At the pinnacle of his rule the Emperor Napoleon had tens of millions of subjects and a domain which stretched across Europe to Russia’s doorstep.
But then Napoleon, a man who believed he was uniquely held in the hands of destiny, made a critical mistake. In defiance of the French continental blockade Portugal had been trading with his most hated enemy, the British, so with the consent of historical Portuguese rival, Spain, Napoleon invaded. But while he was there, thinking he could elevate the Spanish from what he saw as peasantry, squalor and superstition he also decided to conquer Spain.
Now, Spain was never the objective. Choking off trade with the British was. Spain was just an add on. Mission creep.
But what the invasion of Spain did was open Napoleon to years of bloodshed as guerrilla fighters waged an on going struggle against his troops. They’d move against him, he’d annihilate one of their cities but they just kept picking at him no matter how many of them his cannons smashed. Aided by the British, Spain repelled Napoleons forces. Napoleon in turn would have to drop what he was doing elsewhere and focus on the Spanish problem.
This bleeding war of attrition went on for seven years right up until Napoleon was sent into exile. As a man with a sweeping sense of his own greatness, in one of a few moments of absolute self awareness Napoleon pinpointed this peninsular war as the beginning of his ultimate downfall.
It was his great mistake.
If it hasn’t occurred to him already I’m thinking Larry Ellison is going to find himself thinking the exact same thing about buying Sun.
Sun wasn’t the objective. Being the largest most powerful software company on the planet was the objective, but then IBM came sniffing around Oracle’s incredibly large Solaris customer base when they started talking to Sun about an acquisition. The threat of IBM sales reps talking about replatforming that gold mine customer base from SPARC onto POWER must have loomed large. ‘And sure, we’ll throw in some DB2 licenses as we’re at it. Just to get you started.’ Having struggled and won the database wars this must have been a nightmare scenario, what was settled before could be going up for grabs once again.
With Mark Hurd not willing to take Sun’s hardware division off of Oracle’s hands (Knowing the true value was in replacing HP-UX with Solaris, and that wasn’t on offer.) Larry decided to go into the hardware business. A much, much, lower margin business than Oracle was used to (What do you think the reaction was when Oracle first saw STK tape margins?), but it came down from the top that they were going to make this work. They were going to invade the hardware market and elevate it from the peasantry, squalor and superstition software companies traditionally regard the ‘dumb hardware business’ to be.

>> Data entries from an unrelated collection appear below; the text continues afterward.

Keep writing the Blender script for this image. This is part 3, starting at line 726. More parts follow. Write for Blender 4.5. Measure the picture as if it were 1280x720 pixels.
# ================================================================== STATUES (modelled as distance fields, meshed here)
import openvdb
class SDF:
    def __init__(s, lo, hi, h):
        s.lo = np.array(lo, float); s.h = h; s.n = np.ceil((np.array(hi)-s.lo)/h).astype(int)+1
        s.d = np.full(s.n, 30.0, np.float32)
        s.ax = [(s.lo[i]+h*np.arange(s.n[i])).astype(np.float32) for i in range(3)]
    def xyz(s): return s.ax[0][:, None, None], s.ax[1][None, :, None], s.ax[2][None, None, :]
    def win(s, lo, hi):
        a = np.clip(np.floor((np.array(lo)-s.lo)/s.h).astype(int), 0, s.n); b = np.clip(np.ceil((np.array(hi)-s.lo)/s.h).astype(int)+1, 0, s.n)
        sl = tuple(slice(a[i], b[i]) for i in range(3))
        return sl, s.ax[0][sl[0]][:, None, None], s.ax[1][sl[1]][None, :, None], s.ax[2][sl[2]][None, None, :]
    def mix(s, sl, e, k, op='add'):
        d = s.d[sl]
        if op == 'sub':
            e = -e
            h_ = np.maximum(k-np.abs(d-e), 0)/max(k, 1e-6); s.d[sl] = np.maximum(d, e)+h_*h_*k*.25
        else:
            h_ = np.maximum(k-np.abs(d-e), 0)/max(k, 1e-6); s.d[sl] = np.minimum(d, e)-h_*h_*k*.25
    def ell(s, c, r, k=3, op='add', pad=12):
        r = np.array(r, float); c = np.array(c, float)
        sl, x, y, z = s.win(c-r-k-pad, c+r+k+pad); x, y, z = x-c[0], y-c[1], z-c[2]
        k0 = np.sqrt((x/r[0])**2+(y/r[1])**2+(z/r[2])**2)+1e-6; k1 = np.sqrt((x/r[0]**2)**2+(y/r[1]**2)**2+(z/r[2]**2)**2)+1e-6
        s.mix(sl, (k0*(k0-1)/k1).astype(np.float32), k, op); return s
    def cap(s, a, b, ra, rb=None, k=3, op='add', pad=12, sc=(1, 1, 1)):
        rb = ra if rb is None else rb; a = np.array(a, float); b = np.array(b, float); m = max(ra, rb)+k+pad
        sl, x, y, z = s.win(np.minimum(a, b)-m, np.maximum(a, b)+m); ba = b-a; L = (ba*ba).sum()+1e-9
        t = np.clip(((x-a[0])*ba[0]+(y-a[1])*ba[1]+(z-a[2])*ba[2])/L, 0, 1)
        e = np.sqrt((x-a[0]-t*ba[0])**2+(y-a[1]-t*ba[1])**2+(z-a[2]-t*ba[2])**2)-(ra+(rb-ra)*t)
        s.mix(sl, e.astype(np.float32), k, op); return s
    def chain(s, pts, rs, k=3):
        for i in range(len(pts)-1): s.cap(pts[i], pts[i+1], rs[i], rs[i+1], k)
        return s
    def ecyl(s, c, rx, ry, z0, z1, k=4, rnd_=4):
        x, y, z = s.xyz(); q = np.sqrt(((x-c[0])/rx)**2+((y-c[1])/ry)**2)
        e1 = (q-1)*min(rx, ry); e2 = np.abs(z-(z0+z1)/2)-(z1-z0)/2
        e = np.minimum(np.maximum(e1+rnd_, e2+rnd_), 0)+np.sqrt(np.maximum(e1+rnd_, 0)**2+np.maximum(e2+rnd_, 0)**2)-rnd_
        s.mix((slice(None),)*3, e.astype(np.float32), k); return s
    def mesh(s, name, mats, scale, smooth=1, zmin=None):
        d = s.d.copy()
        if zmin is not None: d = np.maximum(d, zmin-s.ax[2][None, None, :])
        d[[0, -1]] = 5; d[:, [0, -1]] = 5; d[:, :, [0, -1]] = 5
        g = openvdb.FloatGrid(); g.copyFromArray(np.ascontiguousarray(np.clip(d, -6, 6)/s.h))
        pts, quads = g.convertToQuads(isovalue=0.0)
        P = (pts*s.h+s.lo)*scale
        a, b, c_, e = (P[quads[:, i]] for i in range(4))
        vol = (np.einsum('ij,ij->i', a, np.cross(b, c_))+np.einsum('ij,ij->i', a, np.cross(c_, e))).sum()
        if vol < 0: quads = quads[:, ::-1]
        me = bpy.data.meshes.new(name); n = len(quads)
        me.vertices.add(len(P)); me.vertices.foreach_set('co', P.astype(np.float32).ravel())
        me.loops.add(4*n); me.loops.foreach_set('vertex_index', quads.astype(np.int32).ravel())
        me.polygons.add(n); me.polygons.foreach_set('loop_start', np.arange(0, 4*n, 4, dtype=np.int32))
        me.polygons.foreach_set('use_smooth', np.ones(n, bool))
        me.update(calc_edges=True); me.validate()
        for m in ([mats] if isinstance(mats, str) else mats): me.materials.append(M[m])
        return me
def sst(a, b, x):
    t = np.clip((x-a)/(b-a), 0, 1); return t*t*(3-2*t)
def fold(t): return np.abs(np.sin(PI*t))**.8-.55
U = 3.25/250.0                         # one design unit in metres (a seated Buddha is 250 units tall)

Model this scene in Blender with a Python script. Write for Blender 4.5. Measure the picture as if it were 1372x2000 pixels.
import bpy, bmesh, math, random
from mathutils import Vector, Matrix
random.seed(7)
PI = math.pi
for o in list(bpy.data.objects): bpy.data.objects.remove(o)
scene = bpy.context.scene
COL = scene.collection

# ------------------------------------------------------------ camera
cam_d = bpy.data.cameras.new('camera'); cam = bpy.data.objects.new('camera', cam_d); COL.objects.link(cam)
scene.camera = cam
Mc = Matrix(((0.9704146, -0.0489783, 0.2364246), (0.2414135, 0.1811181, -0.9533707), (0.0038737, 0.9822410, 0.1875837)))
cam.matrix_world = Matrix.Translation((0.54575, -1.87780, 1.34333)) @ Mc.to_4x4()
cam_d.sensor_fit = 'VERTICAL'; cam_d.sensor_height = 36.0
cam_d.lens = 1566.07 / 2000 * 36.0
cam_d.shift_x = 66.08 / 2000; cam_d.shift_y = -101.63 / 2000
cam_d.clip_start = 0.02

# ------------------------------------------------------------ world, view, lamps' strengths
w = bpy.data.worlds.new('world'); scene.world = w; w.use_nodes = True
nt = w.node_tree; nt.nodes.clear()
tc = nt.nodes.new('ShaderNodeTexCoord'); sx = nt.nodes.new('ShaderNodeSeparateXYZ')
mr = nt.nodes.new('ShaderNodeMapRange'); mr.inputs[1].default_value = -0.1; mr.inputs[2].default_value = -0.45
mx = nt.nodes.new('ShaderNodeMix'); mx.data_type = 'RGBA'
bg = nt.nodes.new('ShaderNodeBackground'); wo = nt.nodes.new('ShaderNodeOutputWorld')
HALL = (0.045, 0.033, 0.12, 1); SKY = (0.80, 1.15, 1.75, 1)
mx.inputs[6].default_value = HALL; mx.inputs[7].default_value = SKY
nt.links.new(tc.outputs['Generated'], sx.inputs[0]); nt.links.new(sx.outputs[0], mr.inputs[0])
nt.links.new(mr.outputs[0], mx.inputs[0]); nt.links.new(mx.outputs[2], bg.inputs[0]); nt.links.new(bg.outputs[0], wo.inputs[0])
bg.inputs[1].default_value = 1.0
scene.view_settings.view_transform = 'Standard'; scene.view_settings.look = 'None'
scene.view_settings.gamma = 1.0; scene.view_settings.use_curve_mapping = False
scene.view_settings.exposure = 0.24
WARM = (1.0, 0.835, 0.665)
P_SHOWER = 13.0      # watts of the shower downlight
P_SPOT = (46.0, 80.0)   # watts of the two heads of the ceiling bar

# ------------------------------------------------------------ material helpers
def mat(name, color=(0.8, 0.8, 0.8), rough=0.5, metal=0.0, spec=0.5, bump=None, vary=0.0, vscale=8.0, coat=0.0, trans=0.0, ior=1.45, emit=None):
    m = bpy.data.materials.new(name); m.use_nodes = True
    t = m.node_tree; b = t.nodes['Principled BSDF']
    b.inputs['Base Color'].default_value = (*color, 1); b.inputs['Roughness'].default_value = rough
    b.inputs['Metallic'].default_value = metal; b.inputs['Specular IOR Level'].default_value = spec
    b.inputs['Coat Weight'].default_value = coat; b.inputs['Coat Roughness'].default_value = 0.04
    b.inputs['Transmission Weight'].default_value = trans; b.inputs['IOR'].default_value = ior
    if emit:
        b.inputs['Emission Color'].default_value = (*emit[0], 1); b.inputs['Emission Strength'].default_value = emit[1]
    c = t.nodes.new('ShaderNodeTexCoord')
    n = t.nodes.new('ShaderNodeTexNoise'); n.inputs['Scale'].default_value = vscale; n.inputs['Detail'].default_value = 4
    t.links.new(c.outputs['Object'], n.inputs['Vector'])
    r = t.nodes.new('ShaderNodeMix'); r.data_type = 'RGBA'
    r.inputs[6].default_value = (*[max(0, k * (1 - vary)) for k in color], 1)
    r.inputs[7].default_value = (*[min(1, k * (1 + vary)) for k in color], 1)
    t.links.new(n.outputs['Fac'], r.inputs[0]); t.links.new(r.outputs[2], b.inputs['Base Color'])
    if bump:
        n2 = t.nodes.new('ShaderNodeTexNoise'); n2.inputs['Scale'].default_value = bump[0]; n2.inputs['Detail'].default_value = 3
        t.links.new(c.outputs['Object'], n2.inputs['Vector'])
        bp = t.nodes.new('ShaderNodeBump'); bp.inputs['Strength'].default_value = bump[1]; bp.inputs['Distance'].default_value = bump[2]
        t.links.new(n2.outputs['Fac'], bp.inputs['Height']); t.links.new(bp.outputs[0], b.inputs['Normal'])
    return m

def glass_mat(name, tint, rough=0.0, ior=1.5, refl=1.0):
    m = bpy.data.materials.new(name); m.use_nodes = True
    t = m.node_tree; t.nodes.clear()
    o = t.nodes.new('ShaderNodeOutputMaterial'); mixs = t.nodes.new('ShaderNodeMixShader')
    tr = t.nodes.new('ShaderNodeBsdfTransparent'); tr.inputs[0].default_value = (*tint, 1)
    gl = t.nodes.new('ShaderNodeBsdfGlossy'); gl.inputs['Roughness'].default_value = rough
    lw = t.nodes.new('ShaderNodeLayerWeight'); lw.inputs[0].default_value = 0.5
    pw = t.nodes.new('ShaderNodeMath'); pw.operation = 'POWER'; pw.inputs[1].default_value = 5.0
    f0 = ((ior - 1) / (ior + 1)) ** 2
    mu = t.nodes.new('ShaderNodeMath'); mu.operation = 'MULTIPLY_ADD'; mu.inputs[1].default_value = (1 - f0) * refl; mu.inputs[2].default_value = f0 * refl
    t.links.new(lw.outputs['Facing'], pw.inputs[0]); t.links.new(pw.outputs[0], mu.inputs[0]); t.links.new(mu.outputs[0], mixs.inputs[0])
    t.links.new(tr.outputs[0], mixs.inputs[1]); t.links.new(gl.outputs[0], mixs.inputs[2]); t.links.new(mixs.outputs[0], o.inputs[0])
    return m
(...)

But Sun’s customer base was already decaying. Oracle never had a hope in hell of clambering out of the muck and taking on the x86 server vendors, all of whom race to the bottom on deal pricing with looking to make up the razor thin margins in an avalanche of volume sales. SPARC was and remains stalled. Creating chips is like writing software if you’re a FABless company, but like software companies talent flocks to talent. Post acquisition they’ve been flocking away from Sun.
Plan B. Make up the money from what Oracle only wanted in the first place, the software. Solaris lost to Linux and is now something that can only be milked, a lot of the Oracle acquisitions are just maintenance cash cows so this fits fine with the business plan but it doesn’t give the company the pop it needed right away. How about a Java suit against Google Android? You’re then in the whitehot handset market without being in the handset market. Steve Jobs having chosen battery life over Java made sure it wasn’t in the iPhone so the only large new revenue stream would be from Android. A pay out there would go a long way to making Sun a balance sheet neutral transaction and start them into profit. Then there’s the reoccurring revenues to factor in. You could go after everyone shipping any form of Android with the Dalvik VM included. Now we’re talking real money!
No dice.
Google win the suit and Oracle agree to a settlement of $0 so they can clear it and retry the case. But the Judge who made the ruling in the first place made it even more difficult to press the issue this time around as he writes a detailed legal judgment to hinder another such suit.
And then the hardware peasants start rebelling.
Now that Oracle has invaded the hardware market, their latest hardware BFF since the last hardware BFF has the gall to sue them for contract breach when Oracle stops supporting a processor architecture we all know is dead. It was in no way unreasonable for Oracle to stop supporting Itanium. It’s dead. It’s not coming back. Sales can only go down. But Oracle couldn’t even win that case because they had a deal in place they tried to hand wave away because it didn’t suit them to honour it.
With two black eyes from failed legal judgments resulting directly from decisions made as a result of the acquisition of Sun and a bloody nose from SAP quibbling the TomorrowNow lawsuit down to a reasonable number, suddenly Oracle is looking mortal. Mortal and without any allies.
These are just the opening battles in what will turn out to be a multi year war of attrition for Oracle. Like Napoleon, Oracle will crush some enemies decisively and will have to beat a dignified retreat against others but this is the great mistake playing out in front of us.
It was so much easier for them when they decided they wanted to beat Microsoft, now they have to beat everybody.
When they don’t beat everybody they will be overwhelmed and destroyed.